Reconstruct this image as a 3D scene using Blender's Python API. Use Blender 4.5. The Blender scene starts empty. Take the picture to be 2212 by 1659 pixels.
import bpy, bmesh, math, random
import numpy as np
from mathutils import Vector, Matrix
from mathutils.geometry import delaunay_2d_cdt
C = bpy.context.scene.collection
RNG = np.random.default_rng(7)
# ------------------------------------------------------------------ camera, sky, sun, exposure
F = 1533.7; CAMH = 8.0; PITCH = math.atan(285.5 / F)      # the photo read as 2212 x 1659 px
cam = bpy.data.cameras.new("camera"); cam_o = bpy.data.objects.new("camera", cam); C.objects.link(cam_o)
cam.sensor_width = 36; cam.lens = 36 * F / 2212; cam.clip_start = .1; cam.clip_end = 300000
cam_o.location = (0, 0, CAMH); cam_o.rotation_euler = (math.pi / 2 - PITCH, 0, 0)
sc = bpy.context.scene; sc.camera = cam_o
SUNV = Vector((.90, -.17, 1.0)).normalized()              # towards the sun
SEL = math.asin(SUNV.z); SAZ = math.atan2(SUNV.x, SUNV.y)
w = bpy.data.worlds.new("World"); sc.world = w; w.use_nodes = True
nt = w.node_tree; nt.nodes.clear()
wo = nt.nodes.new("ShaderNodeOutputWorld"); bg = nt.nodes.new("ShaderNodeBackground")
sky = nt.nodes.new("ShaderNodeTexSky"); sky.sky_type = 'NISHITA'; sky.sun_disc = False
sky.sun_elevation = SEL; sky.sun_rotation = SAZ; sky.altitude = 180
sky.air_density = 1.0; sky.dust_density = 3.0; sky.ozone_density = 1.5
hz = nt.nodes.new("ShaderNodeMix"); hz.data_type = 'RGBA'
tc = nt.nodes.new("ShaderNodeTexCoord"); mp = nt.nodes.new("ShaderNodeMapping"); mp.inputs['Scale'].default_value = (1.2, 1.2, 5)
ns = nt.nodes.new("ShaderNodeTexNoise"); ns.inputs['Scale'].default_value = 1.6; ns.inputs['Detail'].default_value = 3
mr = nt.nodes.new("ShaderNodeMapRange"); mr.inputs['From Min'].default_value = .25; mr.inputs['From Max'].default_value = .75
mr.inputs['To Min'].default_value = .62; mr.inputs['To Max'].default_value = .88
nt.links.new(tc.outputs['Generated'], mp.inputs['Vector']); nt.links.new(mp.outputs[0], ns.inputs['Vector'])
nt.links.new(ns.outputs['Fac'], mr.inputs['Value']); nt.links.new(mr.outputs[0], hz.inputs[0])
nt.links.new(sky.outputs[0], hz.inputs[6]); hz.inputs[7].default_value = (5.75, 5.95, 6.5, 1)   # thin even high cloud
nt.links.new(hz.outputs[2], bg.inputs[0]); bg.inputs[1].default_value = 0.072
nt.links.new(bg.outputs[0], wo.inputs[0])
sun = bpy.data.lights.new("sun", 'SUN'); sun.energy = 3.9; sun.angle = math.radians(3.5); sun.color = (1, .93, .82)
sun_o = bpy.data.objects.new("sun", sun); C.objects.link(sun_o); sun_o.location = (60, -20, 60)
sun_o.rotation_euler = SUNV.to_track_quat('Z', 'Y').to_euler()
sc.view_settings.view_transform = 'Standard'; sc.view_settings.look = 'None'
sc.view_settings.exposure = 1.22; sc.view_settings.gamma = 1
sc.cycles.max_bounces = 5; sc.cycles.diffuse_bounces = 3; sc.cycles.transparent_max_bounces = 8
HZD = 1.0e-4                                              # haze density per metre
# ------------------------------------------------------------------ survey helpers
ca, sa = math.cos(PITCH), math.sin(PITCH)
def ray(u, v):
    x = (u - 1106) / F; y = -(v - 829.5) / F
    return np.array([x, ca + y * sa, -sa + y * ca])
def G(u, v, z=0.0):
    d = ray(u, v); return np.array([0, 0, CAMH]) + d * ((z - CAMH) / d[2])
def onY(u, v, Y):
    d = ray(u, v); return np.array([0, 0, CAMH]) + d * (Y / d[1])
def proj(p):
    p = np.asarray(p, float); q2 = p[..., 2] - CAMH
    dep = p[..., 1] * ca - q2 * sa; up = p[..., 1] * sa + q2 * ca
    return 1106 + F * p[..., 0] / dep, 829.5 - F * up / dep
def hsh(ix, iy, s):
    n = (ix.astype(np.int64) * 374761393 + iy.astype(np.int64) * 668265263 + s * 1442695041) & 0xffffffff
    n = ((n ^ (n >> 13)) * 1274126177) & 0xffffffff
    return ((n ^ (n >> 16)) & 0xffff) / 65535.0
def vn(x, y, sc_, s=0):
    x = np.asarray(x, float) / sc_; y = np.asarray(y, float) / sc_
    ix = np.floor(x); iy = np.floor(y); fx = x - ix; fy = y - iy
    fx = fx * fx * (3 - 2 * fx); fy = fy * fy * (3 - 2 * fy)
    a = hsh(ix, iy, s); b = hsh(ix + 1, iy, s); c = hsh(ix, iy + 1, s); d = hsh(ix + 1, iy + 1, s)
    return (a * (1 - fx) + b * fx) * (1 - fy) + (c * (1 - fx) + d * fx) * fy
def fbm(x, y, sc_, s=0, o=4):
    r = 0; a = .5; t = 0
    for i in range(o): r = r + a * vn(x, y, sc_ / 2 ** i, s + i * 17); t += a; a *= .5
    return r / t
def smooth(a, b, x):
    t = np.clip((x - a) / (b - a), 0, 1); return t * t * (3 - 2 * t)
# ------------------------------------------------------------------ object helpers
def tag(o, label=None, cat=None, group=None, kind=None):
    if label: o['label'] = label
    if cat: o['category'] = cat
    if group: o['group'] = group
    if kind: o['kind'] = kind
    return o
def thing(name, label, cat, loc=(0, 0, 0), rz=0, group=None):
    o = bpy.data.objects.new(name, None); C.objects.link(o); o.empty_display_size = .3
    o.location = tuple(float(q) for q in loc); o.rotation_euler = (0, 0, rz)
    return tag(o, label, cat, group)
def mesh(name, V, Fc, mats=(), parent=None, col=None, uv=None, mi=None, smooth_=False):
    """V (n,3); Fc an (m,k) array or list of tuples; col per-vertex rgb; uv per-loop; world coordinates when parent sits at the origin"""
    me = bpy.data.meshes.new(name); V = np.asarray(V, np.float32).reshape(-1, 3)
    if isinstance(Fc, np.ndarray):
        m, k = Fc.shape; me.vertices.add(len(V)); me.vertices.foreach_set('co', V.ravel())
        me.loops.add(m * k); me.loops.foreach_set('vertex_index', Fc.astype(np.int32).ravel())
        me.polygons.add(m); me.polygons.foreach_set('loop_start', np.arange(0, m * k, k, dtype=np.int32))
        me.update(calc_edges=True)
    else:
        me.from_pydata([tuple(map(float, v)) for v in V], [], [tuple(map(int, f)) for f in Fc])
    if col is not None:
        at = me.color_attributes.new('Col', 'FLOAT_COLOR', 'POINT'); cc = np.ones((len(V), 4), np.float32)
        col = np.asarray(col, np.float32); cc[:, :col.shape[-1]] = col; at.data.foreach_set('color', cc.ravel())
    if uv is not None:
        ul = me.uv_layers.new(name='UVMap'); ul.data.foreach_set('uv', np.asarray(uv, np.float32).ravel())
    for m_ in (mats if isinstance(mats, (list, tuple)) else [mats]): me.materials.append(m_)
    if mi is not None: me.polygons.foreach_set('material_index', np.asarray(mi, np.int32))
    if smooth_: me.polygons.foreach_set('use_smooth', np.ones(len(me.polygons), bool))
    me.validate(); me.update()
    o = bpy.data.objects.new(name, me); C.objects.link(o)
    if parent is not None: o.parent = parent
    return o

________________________

» **TASK INSTRUCTIONS**
Pick out, from the lines above, every one that contains the string "scene".

» **REPLY**
Reconstruct this image as a 3D scene using Blender's Python API. Use Blender 4.5. The Blender scene starts empty. Take the picture to be 2212 by 1659 pixels.
C = bpy.context.scene.collection
sc = bpy.context.scene; sc.camera = cam_o